In the Waikato, this commitment is crucial. EW monitors only 15 per cent of farms.

Yet consistent monitoring sends an unequivocal message to farmers that councils, who after all are responsible for enforcement, take breaches seriously and will act on them. Everyone knows where they stand.

In the Waikato, however, 85 per cent of dairy farms remain unmonitored for significant periods of time, reducing the referrals we receive when farms are seen to be at risk of non-compliance.

"Every farm, every year" will help address that, preventing problems before they arise.

As chairman of EW's regulatory committee, Mr Balme understands where enforcement responsibilities lie and that is with the council.

Yet he suggests Fonterra is not shouldering those responsibilities at a cost to ratepayers - presumably including farmer ratepayers.

How can we, when these responsibilities are not ours but his council's?

Our responsibility is to advise and educate farmers so they do not fall foul of the rules. When they do, and are prosecuted as they should be, we step in to ensure that the problems which led to prosecution are promptly fixed.

If they are not, financial sanctions of up to $3000 apply and the ultimate sanction is non-collection of milk, something we applied twice last season.

But let's be clear, this is remedial action after the event of prosecution. We recognise more needs to be done to prevent non-compliance in the first place. Hence our initiative to check every dairy farm every year and our goal to halve non compliance in 18 months trending to zero.

Fonterra does not promote production ahead of sustainability. The dairy industry strategy, driven by Dairy NZ with our support, instead concentrates on profitability, sustainability and competitiveness.

Our sustainability strategy is both broad and deep in our business and on-farm.

In areas such as nutrient budgets, now held by 99 per cent of farmers, stock exclusion from waters, research into nitrification inhibitors and responsible resource use, we have a clear leadership position, supported by targets tracked annually.

Our strategy recognises that our continued success and the large economic contribution dairy makes to New Zealand depend on the confidence that the community and our international customers have in our commitment to sustainability.

While the vast majority of our farmers can take pride in their environmental stewardship, we and they recognise that the remainder need to lift their game.

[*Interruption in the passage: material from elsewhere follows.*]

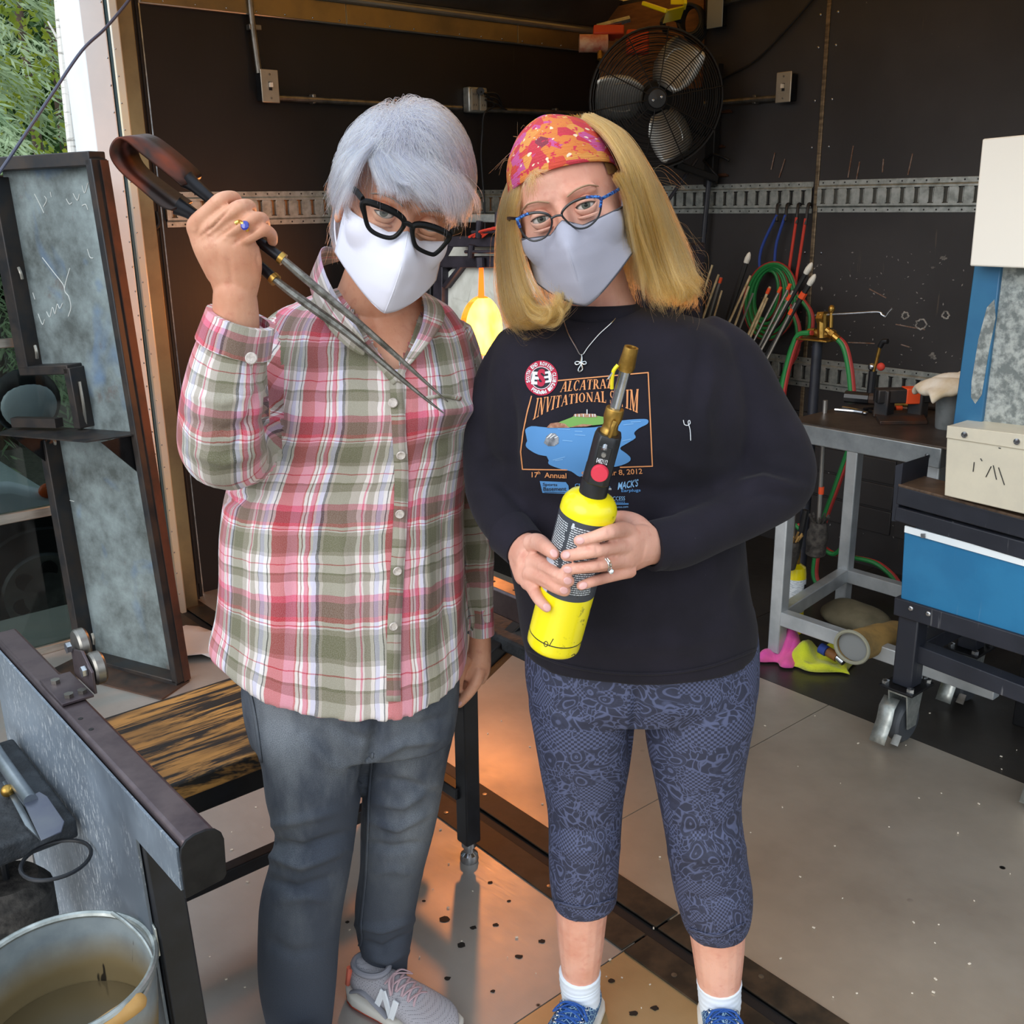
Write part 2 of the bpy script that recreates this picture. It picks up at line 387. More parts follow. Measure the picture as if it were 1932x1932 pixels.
# door frame at the open end of the left wall
t2 = struct('trim_2', G().box(ab(1.305, 3.70, -.02), DA*.085, DB*.20, DZ*2.6), MATS['white_paint'], bevel=.006)
build('frame_seam', G().box(ab(1.394, 3.705, -.02), DA*.008, DB*.19, DZ*2.6), M('seam_teal', '#41616c', .5), t2)
build('corner_post', G().box(ab(1.402, 3.70, -.02), DA*.034, DB*.2, DZ*2.6), M('cream_alu', '#e3d9bd', .35, .3, '#d5d2c8', 3), t2, bevel=.006)
build('jamb_channel', G().box(ab(1.438, 3.72, -.02), DA*.055, DB*.17, DZ*2.6), MATS['alu_gold'], t2, bevel=.003)
build('jamb_plate', G().box(ab(1.495, 3.76, -.02), DA*.012, DB*.10, DZ*2.6), MATS['aluminium'], t2, bevel=.002)
build('door_seal', G().tube([ab(1.520, 3.80, 0), ab(1.520, 3.80, 2.5)], .013, 10), MATS['rubber'], t2)
build('door_seal', G().tube([ab(1.545, 3.82, 0), ab(1.545, 3.82, 2.5)], .010, 10), MATS['rubber'], t2)
build('edge_strip', G().box(ab(1.560, 3.835, -.02), DA*.006, DB*.03, DZ*2.55), MATS['chrome'], t2)
for z in np.arange(.05, 2.4, .085):
    build('rivet', G().ell(ab(1.382, 3.70, z), DA*.0035, DZ*.0035, DB*.002, 8, 6), MATS['chrome'], t2)
    build('rivet', G().ell(ab(1.412, 3.70, z+.03), DA*.003, DZ*.003, DB*.002, 8, 6), MATS['chrome'], t2)
P = [wl(293, 430, .05), wl(295, 440, .06), wl(296, 470, .06), wl(318, 640, .06), wl(345, 860, .06), wl(372, 1100, .06)]
build('gasket_cord', G().tube(spl(P, 6), .011, 8), MATS['rubber'], t2)
build('gasket_hook', G().tube(spl([wl(296, 400, .06), wl(300, 422, .07), wl(292, 432, .07)], 6), .008, 8), MATS['rubber'], t2)
# orange plywood backing panel in the corner
build('corner_panel', G().box(ab(3.835, 3.20, 2.0), DA*.013, DB*.64, DZ*.4), MATS['plywood_brown'], wR)

# ------------------------------------------------------------------ cargo tracks with open slots
def etrack(label, O, D, N, L, back, pitch=.0585, hh=.127):
    t = thing('cargo_track', label, 'track', O, 'slotted cargo tracks on the walls')
    D, N = nrm(D), nrm(N); Z = DZ; g = G()
    for s in (1, -1):
        g.box(O+Z*(s*hh/2 if s < 0 else hh/2-.020)-D*0, D*L, N*.003, Z*.020)
        z0, z1 = (hh/2-.020, hh/2-.026) if s > 0 else (-hh/2+.020, -hh/2+.026)
        g.prism([O+Z*z0+N*.000, O+Z*z0+N*.003, O+Z*z1+N*.012, O+Z*z1+N*.009], D*L)
    for z0, h in ((.030, .0085), (-.0375, .0085)):
        g.box(O+Z*z0+N*.009, D*L, N*.003, Z*h)
    n = int(L/pitch)
    for i in range(n+1):
        x0 = max(0, i*pitch-.018); x1 = min(L, i*pitch+.018)
        if x1 > x0: g.box(O+D*x0-Z*.030+N*.009, D*(x1-x0), N*.003, Z*.060)
    build('track_plate', g, MATS['galvanized'], t, bevel=.0008, seg=1)
    lip = G()
    for i in range(n):
        x = i*pitch+pitch/2
        lip.box(O+D*(x-.0108)-Z*.026+N*.0005, D*.0028, N*.012, Z*.052)
        lip.box(O+D*(x+.008)-Z*.026+N*.0005, D*.0028, N*.012, Z*.052)
    build('slot_lip', lip, MATS['galvanized'], t)
    build('slot_back', G().box(O-Z*.034+N*.0005, D*L, N*.0012, Z*.068), back, t)
    hl = G()
    for i in range(int(L/.05)):
        for s in (1, -1): hl.lathe([(.0035, 0), (.0035, .0006)], O+D*(i*.05+.02)+Z*s*.0535+N*.003, N, 8)
    build('bolt_hole', hl, MATS['rubber'], t, kind='stuff')
    return t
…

In our experience, partnerships and education are far more effective than politicking and penalties in getting behaviour changed.

Through our "every farm, every year" initiative, we are partnering with our suppliers, regional councils and DairyNZ and Federated Farmers to tackle non-compliance head on. We have EW's support. We look to Mr Balme for the same commitment.

* Andrew Ferrier is Fonterra's chief executive.